Editorial
The Turcot Split City Hall
The cross-party cooperation that has lived impassively in Montreal’s city hall for the past year has ended. Richard Bergeron has quit the city’s executive committee and the mayor’s approval ratings have never been lower.
The leader of Projet Montréal had been placed at the head of the city’s urban planning department after Mayor Gerald Tremblay barely held onto power in the November 2009 election. The plan made sense as Bergeron clearly had an eye for improving the city’s urban makeup.
With the partnership, a spirit of cooperation was supposed to prevail as Montrealers had clearly delivered a mixed verdict on the leadership in Old Montreal. Suddenly, that leadership has never seemed so isolated.

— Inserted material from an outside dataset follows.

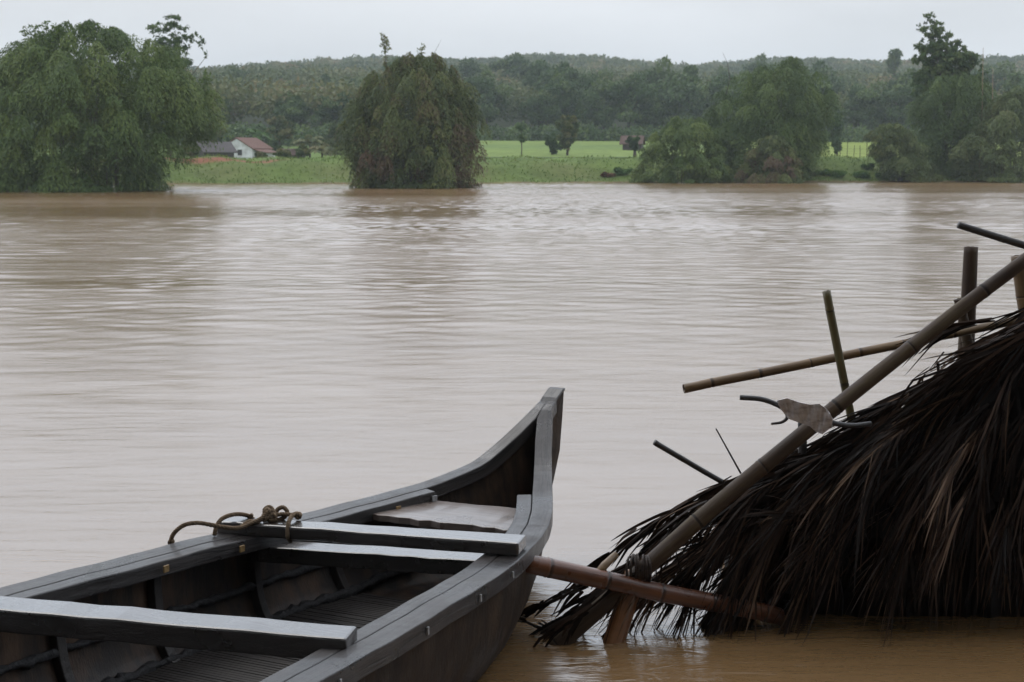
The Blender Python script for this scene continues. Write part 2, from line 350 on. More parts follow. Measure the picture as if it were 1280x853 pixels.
# ------------------------------------------------------------------ foliage
def leaves(P, axis, L, W, tint, nrm=None):
    """one rhombic leaf quad at every point of P pointing along axis"""
    n = len(P); ax = axis/np.linalg.norm(axis, axis=1, keepdims=True)
    r = rng.normal(size=(n, 3)) if nrm is None else nrm + rng.normal(size=(n, 3))*.6
    sd_ = np.cross(ax, r); sd_ /= np.linalg.norm(sd_, axis=1, keepdims=True)+1e-9
    L = np.broadcast_to(L, (n,))[:, None]; W = np.broadcast_to(W, (n,))[:, None]
    V = np.stack([P-ax*L*.5, P+sd_*W*.5-ax*L*.05, P+ax*L*.5, P-sd_*W*.5-ax*L*.05], 1).reshape(-1, 3)
    return V, np.arange(4*n).reshape(n, 4), np.repeat(tint, 4)
def prof(profile, z, k): return np.interp(z, [p[0] for p in profile], [p[k] for p in profile])
def plume_crown(profile, ntuft, nleaf, Llen, Lwid, size=(.5, 1.1), depth=1.0, brown=None, tint0=(.15, .75), hang=(1.0, 2.6)):
    """profile: (z, x left, x right). Weeping tufts of leaves over the crown, plus loose inner leaves."""
    zs = np.array([p[0] for p in profile]); z0, z1 = zs.min(), zs.max()
    zz = np.linspace(z0+.25, z1, 60); wd = np.maximum(prof(profile, zz, 2)-prof(profile, zz, 1), .3)
    per = wd*.35+2.2
    zc = rng.choice(zz, ntuft, p=per/per.sum()) + rng.normal(size=ntuft)*.12
    zc = np.clip(zc, z0+.3, z1)
    cx = (prof(profile, zc, 1)+prof(profile, zc, 2))/2; hw = (prof(profile, zc, 2)-prof(profile, zc, 1))/2
    ph = rng.uniform(0, 2*np.pi, ntuft); rho = np.where(rng.random(ntuft) < .2, rng.uniform(.3, .8, ntuft), rng.uniform(.8, 1.0, ntuft)) + rng.normal(size=ntuft)*.05
    R_ = size[0]+(size[1]-size[0])*rng.random(ntuft)**1.6
    rad = np.maximum(hw*rho-R_*.2, .05)
    A = np.stack([cx+rad*np.cos(ph), rad*np.sin(ph)*depth, zc], 1)
    outw = np.stack([np.cos(ph), np.sin(ph), 0*ph], 1)
    hg = rng.uniform(*hang, ntuft); pt = rng.uniform(*tint0, ntuft)
    if brown is not None: pt = np.where(brown(A), rng.uniform(.72, 1, ntuft), pt)
    n1 = int(nleaf*.86); wgt = R_**2*hg; k = rng.choice(ntuft, n1, p=wgt/wgt.sum())
    r = np.sqrt(rng.random(n1)); a = rng.uniform(0, 6.283, n1); rdir = np.stack([np.cos(a), np.sin(a), 0*a], 1)
    Rk = R_[k]*(1+rng.normal(size=n1)*.12)
    P = A[k] + rdir*(r*Rk)[:, None]*.8 + outw[k]*(r*Rk)[:, None]*.35
    P[:, 2] += -(r**1.8)*Rk*hg[k]*rng.uniform(.55, 1.15, n1) - np.abs(rng.normal(size=n1))*.10*Rk + .1
    ax = rdir*.5 + outw[k]*.35 + np.array([0, 0, -1.])*(.25+1.0*r)[:, None] + rng.normal(size=(n1, 3))*.33
    nm = rdir*.45 + outw[k]*.35 + np.array([0, 0, 1.1])
    n2 = nleaf-n1; z2 = rng.choice(zz, n2, p=wd/wd.sum()); c2_ = (prof(profile, z2, 1)+prof(profile, z2, 2))/2; h2 = (prof(profile, z2, 2)-prof(profile, z2, 1))/2
    a2 = rng.uniform(0, 6.283, n2); r2 = h2*rng.uniform(.25, .88, n2)
    P2 = np.stack([c2_+r2*np.cos(a2), r2*np.sin(a2)*depth, z2-.3], 1)
    P = np.concatenate([P, P2]); P[:, 2] = np.maximum(P[:, 2], z0+rng.uniform(-.1, .3, nleaf))
    ax = np.concatenate([ax, rng.normal(size=(n2, 3))+np.array([0, 0, -.8])]); nm = np.concatenate([nm, rng.normal(size=(n2, 3))])
    tint = np.clip(np.concatenate([pt[k]+rng.normal(size=n1)*.09, rng.uniform(tint0[0], tint0[1], n2)]), 0, 1)
    return leaves(P, ax, Llen*rng.uniform(.6, 1.4, nleaf), Lwid*rng.uniform(.7, 1.3, nleaf), tint, nm)
def lump_crown(lumps, nleaf, Llen, Lwid, tint0=(.1, .8), shell=.55):
    """lumps: (x,y,z,rx,rz) clumps of leaves with gaps between them"""
    lum = np.array(lumps, float); wgt = lum[:, 3]*lum[:, 4]; k = rng.choice(len(lum), nleaf, p=wgt/wgt.sum())
    dv = rng.normal(size=(nleaf, 3)); dv /= np.linalg.norm(dv, axis=1, keepdims=True)
    rr = (shell + (1-shell)*rng.random(nleaf)**.5)*(1+rng.normal(size=nleaf)*.08)
    P = lum[k, :3] + dv*rr[:, None]*np.stack([lum[k, 3], lum[k, 3], lum[k, 4]], 1)
    ax = dv*.6 + rng.normal(size=(nleaf, 3))*.6 + np.array([0, 0, -.15])
    pt = rng.uniform(*tint0, len(lum)); tint = np.clip(pt[k]+rng.normal(size=nleaf)*.1 + dv[:, 2]*.08, 0, 1)
    return leaves(P, ax, Llen*rng.uniform(.6, 1.4, nleaf), Lwid*rng.uniform(.7, 1.3, nleaf), tint, dv)
def join(parts):
    Vs, Qs, Ts = [], [], []; b = 0
    for V, Q, T in parts: Vs.append(V); Qs.append(Q+b); Ts.append(T); b += len(V)
    return np.concatenate(Vs), np.concatenate(Qs), np.concatenate(Ts)
def crown_obj(vqt, m, parent, name='crown'):
    me = np_mesh(name, *vqt, m); o = bpy.data.objects.new(name, me); col.objects.link(o); o.parent = parent; return o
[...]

The breaking point, as everyone in the city is now aware, was the Turcot Interchange. A mass of sprawling and soaring concrete in the city’s South West borough, the Turcot carries most of the city’s traffic that goes north, east, south or west.
The current structure, finished in 1967, is in need of replacement. The interchange’s concrete is falling off in clumps, lane closures are a daily occurrence and strands of rebar poke through at random intervals.
Quebec’s Ministère des Transports wants to build a bigger version of the Turcot closer to the ground. Projected to cost $3 billion, the new Turcot would carry more cars and require the demolition of more of the neighbourhood of St. Henri, only now recovering from decades of disrepair.
The MTQ’s plan makes sense for the Quebec-based ministry, as it would create more room for cars, theoretically reduce traffic congestion and create a reason to add more jobs to the existing bureaucracy in the national capital.
The problem is that those who would be most affected by the highway interchange—a mundane structure that would not attract nearly as much attention if it were not so monumental—are vehemently opposed to the project.
Until recently, so was the mayor.
In April, the mayor had supported a smaller interchange that would reduce the physical size of the existing structure, transport fewer cars into the heart of Montreal and emphasize public transit. The mayor has now reversed his support.
What this reversal says about Tremblay might explain his approval rating of 18 per cent, the lowest it has been in the mayor’s scandal-ridden nine years. While voters knew they were electing a boring account without a vision for the city, they were prepared to settle for a man who would vote in the best interest of the city.
A massive new infrastructure project 50 years out of date and with a payback period of 50 years is not in the best interest of Montrealers, whether they be motorists or commuters.
When Bergeron raised the objection of his constituents, he was told that solidarity was more important than common sense. The Projet Montréal leader was elected to support the latter.
Now sitting in the opposition, Bergeron can go back to breaking the mayor’s solidarity in council and calling in question the bad decisions being made in our halls of power. Maybe he can get to work refining his vision for the city while he’s at it.
The big question is, can Tremblay hold on until 2013?